What's the difference between green project management and sustainable project management?

In Sustainability Implementation | 3 comments

I have heard people use both terms, what is the difference between them?

Comments

  • Rahayu Setyawati
    By Rahayu Setyawati

    green project management is the project management in green field? if its so, then its totally different.
    Green project management is the project management that implement in the new location, or there is no similar project previously.

    sustainable project management is the project that emphasise the sustainability of the corporation, where the project is taken. project portfolio that choose, select and prioritise projects has to align to the company strategy. thats why the corporate strategy should emphasise the sustainability

  • Kaye Remington
    By Kaye Remington

    I really like the idea of 'green' project management. Perhaps there is some synergy with the idea also expressed elsewhere on this site in relation to change management 'needing gardeners rather than mechanics'. The word 'green' has associations with ideas of 'nurturing', 'growth' and 'ecology' which are all words that seem to fit with successful leadership of complex projects. The word 'sustainable' raises many more questions. What does the word 'sustainable' mean in relation to projects? Are we referring to the ecological impact of the project and its outcomes? Should all project outcomes be sustainable? What do we mean by sustainable? Should some projects to be designed to be ephemeral? Like Aboriginal sand art they might have meaning only for those present and only until nature does its job and removes all evidence of the work. Some projects have and should be designed to have short lives. Does built in redundancy qualify as sustainable with respect to some project outcomes? Are we really talking about the impact that our projects might have on the future of this planet? If so, how do we think about incorporating sustainability principles into our projects?

  • Jonathan Norman
    By Jonathan Norman

    Kaye raises a number of interesting points. I am particularly intrigued by the question about 'ephemeral' projects. There are certainly a number - perhaps even the majority of projects - that are designed to have a limited life. Later versions of products and services are often already in planning as a new version is launched; this is the case with software which is continually being updated.

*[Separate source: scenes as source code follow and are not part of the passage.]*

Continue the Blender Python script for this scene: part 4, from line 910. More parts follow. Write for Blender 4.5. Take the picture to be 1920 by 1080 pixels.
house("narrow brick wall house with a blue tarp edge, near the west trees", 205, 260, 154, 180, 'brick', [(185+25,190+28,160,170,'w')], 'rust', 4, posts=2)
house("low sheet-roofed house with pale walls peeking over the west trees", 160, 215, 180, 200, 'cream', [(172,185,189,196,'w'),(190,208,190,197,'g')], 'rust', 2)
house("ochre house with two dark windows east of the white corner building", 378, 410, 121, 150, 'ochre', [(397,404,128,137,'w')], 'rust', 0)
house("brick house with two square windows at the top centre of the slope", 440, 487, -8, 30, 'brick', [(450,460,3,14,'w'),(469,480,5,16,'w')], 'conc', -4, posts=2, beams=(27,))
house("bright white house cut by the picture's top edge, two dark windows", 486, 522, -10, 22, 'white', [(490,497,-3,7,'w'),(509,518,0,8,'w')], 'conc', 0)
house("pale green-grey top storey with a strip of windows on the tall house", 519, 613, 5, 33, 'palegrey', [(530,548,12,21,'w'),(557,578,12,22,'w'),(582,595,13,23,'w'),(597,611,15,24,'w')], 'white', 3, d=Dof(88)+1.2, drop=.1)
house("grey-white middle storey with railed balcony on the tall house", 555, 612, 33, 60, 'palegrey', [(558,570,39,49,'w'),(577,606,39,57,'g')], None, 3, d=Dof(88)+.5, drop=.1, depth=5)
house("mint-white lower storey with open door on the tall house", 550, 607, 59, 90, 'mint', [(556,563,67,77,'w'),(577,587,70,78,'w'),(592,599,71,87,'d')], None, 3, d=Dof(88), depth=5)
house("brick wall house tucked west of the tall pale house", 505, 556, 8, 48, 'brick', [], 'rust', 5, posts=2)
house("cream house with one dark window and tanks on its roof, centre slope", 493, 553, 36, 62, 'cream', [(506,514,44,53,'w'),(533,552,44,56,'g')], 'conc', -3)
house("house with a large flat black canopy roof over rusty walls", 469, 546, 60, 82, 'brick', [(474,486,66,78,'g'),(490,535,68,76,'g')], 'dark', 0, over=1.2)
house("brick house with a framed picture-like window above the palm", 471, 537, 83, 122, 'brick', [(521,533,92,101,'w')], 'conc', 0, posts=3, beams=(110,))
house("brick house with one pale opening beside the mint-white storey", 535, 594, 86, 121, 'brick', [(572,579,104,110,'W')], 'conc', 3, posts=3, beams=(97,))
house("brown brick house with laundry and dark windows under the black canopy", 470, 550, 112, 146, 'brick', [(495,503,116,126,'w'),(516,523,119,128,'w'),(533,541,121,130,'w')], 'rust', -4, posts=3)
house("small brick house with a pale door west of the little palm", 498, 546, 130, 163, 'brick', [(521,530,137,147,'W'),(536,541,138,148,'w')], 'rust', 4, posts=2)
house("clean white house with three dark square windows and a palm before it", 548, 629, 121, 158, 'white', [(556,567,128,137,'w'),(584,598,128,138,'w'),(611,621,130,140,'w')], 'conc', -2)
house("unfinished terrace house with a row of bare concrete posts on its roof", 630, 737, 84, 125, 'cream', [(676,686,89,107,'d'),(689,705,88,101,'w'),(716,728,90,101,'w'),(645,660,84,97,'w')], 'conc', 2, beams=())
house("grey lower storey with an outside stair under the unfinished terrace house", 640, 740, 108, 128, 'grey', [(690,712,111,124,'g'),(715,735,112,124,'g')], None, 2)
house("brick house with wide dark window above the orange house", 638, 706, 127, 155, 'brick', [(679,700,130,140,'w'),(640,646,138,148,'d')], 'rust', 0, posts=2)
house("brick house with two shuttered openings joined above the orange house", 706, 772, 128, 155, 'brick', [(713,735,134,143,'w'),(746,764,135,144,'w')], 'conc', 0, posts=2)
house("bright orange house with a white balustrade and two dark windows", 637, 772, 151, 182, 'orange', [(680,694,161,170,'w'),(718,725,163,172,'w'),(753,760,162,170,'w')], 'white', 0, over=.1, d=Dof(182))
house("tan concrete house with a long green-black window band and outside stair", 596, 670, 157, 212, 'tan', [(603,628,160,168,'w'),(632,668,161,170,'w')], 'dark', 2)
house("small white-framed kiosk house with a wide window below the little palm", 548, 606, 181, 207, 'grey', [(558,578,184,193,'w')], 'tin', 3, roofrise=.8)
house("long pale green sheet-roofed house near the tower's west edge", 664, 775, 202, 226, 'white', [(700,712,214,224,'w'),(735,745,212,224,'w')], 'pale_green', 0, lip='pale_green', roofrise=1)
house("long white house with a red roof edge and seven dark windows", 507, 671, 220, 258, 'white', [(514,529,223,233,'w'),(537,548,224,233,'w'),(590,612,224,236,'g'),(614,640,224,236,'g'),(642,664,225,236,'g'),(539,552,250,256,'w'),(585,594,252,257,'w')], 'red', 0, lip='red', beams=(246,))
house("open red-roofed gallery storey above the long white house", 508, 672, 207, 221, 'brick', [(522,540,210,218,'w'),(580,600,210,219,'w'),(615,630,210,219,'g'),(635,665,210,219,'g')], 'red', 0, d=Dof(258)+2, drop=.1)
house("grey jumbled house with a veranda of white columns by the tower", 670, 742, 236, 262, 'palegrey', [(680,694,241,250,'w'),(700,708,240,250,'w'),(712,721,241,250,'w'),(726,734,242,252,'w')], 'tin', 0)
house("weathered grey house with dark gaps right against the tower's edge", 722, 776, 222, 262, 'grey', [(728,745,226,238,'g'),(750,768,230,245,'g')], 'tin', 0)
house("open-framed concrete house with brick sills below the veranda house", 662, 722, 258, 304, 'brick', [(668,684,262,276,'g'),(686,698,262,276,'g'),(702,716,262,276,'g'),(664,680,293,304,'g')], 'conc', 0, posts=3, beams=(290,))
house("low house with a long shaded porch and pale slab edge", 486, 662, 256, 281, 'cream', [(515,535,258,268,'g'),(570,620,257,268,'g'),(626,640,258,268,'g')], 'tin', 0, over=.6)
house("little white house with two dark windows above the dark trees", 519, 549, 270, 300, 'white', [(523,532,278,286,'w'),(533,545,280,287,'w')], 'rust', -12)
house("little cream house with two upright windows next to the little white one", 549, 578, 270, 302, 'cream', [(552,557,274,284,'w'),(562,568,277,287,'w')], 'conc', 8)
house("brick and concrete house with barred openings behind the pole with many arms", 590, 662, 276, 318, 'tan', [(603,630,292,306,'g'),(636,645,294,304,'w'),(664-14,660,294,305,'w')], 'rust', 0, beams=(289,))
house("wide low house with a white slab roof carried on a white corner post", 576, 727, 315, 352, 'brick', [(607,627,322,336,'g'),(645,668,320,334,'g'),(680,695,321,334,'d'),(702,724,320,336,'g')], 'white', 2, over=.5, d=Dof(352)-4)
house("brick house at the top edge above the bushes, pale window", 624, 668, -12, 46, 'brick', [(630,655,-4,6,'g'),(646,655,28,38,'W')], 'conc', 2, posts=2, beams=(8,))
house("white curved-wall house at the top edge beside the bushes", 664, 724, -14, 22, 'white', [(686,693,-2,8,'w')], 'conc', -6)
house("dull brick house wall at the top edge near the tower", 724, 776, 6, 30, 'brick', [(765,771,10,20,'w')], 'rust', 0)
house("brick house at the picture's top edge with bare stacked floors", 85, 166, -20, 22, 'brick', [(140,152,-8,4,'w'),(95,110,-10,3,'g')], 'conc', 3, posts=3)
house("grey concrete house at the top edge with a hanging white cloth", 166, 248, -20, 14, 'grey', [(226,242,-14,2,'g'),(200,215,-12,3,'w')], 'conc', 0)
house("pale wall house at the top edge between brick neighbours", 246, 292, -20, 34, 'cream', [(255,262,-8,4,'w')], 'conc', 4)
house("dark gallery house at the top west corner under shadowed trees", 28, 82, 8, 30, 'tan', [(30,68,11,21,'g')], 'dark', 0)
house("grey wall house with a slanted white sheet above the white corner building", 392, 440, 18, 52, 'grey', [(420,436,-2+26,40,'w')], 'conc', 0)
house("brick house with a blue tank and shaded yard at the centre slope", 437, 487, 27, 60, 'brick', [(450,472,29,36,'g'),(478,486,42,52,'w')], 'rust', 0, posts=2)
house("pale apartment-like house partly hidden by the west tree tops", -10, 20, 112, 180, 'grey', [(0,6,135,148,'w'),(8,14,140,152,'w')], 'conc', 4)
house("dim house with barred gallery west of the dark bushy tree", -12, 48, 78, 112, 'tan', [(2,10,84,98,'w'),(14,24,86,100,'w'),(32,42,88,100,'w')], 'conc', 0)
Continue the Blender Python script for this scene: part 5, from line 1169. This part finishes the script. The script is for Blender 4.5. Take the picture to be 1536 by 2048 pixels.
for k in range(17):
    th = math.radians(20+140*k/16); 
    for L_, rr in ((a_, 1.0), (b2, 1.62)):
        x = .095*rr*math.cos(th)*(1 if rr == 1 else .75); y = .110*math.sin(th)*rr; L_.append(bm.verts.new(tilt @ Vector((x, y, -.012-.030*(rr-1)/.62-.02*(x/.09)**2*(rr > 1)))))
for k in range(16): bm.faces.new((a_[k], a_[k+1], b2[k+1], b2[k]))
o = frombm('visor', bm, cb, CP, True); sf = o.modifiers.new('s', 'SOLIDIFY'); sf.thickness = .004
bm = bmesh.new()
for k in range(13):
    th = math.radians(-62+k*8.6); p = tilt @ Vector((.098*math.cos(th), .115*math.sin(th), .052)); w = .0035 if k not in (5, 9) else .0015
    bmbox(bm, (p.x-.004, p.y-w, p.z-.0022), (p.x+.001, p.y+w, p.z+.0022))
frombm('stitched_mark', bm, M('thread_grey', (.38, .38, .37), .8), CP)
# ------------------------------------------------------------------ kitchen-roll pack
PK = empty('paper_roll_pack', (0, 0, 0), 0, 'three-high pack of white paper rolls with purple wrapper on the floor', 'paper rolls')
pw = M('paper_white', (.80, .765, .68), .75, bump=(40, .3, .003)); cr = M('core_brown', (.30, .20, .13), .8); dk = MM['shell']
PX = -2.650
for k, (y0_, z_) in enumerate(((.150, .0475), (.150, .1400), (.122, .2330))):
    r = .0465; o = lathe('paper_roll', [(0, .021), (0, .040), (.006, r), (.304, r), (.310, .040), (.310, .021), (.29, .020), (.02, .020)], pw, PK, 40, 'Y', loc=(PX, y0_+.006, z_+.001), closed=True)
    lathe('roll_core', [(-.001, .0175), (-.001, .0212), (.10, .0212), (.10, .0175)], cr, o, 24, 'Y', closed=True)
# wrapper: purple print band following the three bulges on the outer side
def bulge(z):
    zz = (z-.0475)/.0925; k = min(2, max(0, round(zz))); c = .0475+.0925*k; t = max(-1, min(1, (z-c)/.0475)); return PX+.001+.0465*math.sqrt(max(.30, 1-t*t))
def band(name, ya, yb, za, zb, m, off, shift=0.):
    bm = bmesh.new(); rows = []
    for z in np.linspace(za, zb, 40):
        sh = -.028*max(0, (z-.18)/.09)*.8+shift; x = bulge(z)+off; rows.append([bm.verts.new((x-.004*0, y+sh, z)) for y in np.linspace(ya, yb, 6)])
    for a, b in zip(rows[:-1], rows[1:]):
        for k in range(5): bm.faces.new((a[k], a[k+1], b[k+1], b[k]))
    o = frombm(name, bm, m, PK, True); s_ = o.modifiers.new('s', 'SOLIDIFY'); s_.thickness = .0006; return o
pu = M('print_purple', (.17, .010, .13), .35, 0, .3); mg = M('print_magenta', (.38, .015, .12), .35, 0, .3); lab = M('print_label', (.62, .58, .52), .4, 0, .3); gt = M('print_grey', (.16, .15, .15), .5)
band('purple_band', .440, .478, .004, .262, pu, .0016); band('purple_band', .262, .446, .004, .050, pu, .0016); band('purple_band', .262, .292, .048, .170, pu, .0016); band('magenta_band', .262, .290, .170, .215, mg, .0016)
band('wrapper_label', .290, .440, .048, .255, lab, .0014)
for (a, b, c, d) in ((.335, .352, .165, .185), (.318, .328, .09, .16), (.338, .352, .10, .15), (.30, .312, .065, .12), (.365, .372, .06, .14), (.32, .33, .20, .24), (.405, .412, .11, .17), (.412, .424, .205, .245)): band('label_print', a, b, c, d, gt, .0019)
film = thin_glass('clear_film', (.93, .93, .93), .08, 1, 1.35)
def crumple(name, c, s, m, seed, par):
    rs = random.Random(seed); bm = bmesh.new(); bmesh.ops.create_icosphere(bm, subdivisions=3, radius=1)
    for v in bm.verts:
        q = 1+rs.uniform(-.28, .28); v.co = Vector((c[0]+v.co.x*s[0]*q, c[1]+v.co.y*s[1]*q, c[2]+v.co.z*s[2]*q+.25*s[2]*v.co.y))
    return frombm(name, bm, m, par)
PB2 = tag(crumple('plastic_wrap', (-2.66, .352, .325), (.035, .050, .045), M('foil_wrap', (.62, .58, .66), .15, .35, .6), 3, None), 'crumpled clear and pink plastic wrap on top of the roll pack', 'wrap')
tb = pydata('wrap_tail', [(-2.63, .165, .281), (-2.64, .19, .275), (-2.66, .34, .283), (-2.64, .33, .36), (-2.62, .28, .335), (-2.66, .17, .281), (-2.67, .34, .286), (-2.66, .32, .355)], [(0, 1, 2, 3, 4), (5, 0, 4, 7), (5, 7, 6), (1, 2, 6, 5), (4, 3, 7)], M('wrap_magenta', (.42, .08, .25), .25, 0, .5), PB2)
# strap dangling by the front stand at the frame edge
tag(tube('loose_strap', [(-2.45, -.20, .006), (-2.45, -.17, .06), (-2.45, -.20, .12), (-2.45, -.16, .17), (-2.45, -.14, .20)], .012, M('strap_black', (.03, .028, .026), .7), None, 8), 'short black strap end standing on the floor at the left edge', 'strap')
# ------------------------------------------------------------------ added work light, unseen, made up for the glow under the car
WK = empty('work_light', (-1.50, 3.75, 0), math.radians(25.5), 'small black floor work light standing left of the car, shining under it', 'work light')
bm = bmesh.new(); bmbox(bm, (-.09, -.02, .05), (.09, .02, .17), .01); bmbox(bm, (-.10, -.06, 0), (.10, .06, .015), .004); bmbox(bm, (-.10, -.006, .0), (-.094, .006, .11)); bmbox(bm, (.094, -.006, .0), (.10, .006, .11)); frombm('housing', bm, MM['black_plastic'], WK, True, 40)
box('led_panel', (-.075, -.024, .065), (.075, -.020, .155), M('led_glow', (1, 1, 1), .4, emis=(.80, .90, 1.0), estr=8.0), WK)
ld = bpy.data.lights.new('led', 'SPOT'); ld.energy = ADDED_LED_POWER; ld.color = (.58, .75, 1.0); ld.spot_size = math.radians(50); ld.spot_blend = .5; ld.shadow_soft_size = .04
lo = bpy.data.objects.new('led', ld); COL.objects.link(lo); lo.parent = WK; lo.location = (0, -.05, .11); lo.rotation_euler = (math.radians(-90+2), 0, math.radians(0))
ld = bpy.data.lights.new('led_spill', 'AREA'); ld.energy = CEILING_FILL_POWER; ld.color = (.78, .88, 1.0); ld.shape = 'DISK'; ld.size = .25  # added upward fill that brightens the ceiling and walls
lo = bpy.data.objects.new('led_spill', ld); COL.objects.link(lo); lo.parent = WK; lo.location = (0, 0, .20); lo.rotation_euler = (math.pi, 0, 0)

    Seen in this context perhaps 'sustainability' is best expressed in terms of the sustainability of the programme of developments over a number of years. Let's take one example where sustainability has proved problematic; electronic payment systems and hole-in-the-wall cashpoints. The discipline of DevOps is now commonplace as a means of managing the introduction of new software within existing payment systems precisely because these systems are not very resilient in the face of continuing change.

    This does suggest a number of lessons for projects. We like projects because they are self-contained - they have a beginning, a middle and an end - but this is also one of their great weaknesses. If they are too timebound and don't consider what might follow then software (and other) projects can be a huge source of future risk; undermining an organization's ability to function with code or operating systems that are hard to integrate with other systems or simply become obsolete or unsupportable.